We were taken a half hour drive to San Men Hei near Fengshan. San Men Hei roughly translates to Three Door Sea and is a series of magnificently coloured sinkholes (Chinese terms these as "windows"). There is about eight of these windows in total, the first three are joined together by large fissures in the rock face and can be got to by small flat bottomed pontoons. This is a tourist attraction and boat load after boat load of Chinese tourists were visiting the sites on the days we were there. Our objective was to find the underwater connection between window three and window four. The team and our ever growing contingent of journalists hired several of these pontoon boats to ferry ourselves and our equipment to window three. Steve and Gideon were team one and Andrew, Dave and myself were team two. Steve and Gideon were able to find the link immediately and laid cave line to mark the 60m of underwater passage. Andrew, Dave and I then followed and took mapping co-ordinates and tie off point data to provide back to Jean Botazzi who was doing the mapping as an ongoing project. A press conference was held later that evening and both government officials and locals were very excited with the days findings.

Dive Day Four

After the previous days success, we continued to focus on San Men Hei for the remainder of our trip with the exception of the odd reconnaissance trip to another potential site or two. The next objective was to find the underwater link from window four to window five. Visibility at San Men Hei was around four to five metres at best, the water had a distinct milkyness to it that we can only summise was caused by minerals and limestone present in the surroundings. We continued to work as groups of two or three, with Steve and I doing a circumnavigation of window four at depth. We were limited by our Nitrox 32 breathing gas to a maximum depth of 30 metres, so we simply tried to gain an understanding of what the underwater topology was like. Angles were steep, walls were soft, visibility was poor, it was very dark and our bubbles were causing percolation of the soft roof area resulting in a constant falling of cave particulate on us - rather like raining chalk.
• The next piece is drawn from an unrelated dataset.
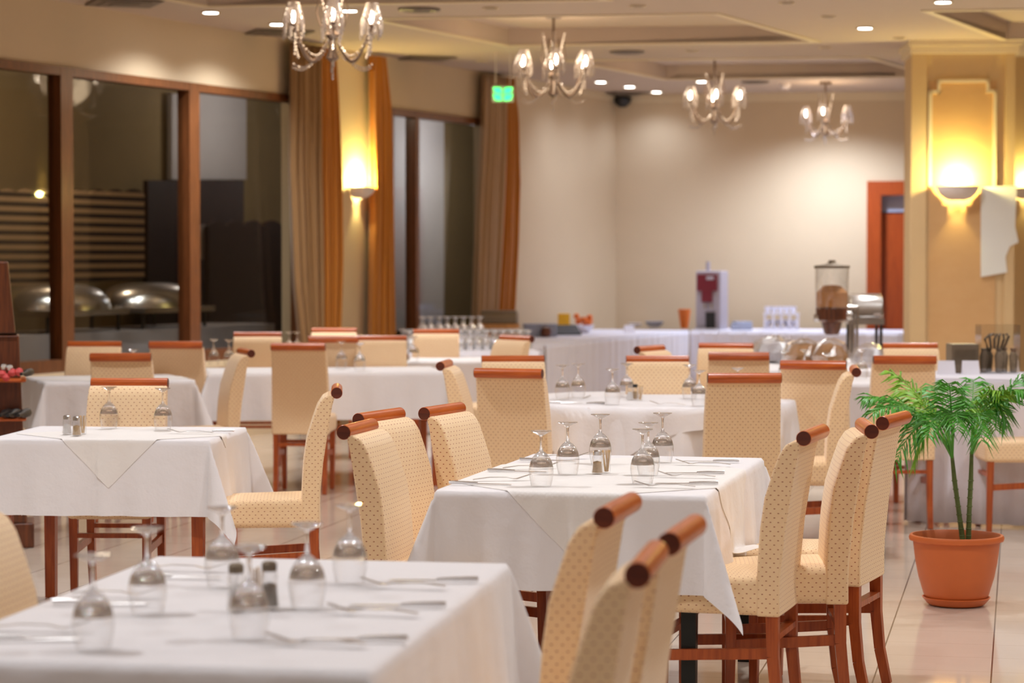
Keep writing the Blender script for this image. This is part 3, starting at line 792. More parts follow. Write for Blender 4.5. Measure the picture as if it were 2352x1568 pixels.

It was concluded that we would need to return to this site at a future time with Trimix to continue the exploration of San Men Hei window four.

From then till now

2010 San Men Hei has now become an international GUE project. Diving Tactics team members have been joined by Jarrod Jablonski, David Rhea, Casey McKinlay and Christophe LeMaillot to name a few, with the guys now finding the link between windows four and five. GUE teams used the RB80 rebreathers and trimix to enable extended bottom times and find the connection. GUE now have equipment and rebreathers stored permanently in Fengshan for the continuation of the San Men Hei mapping project.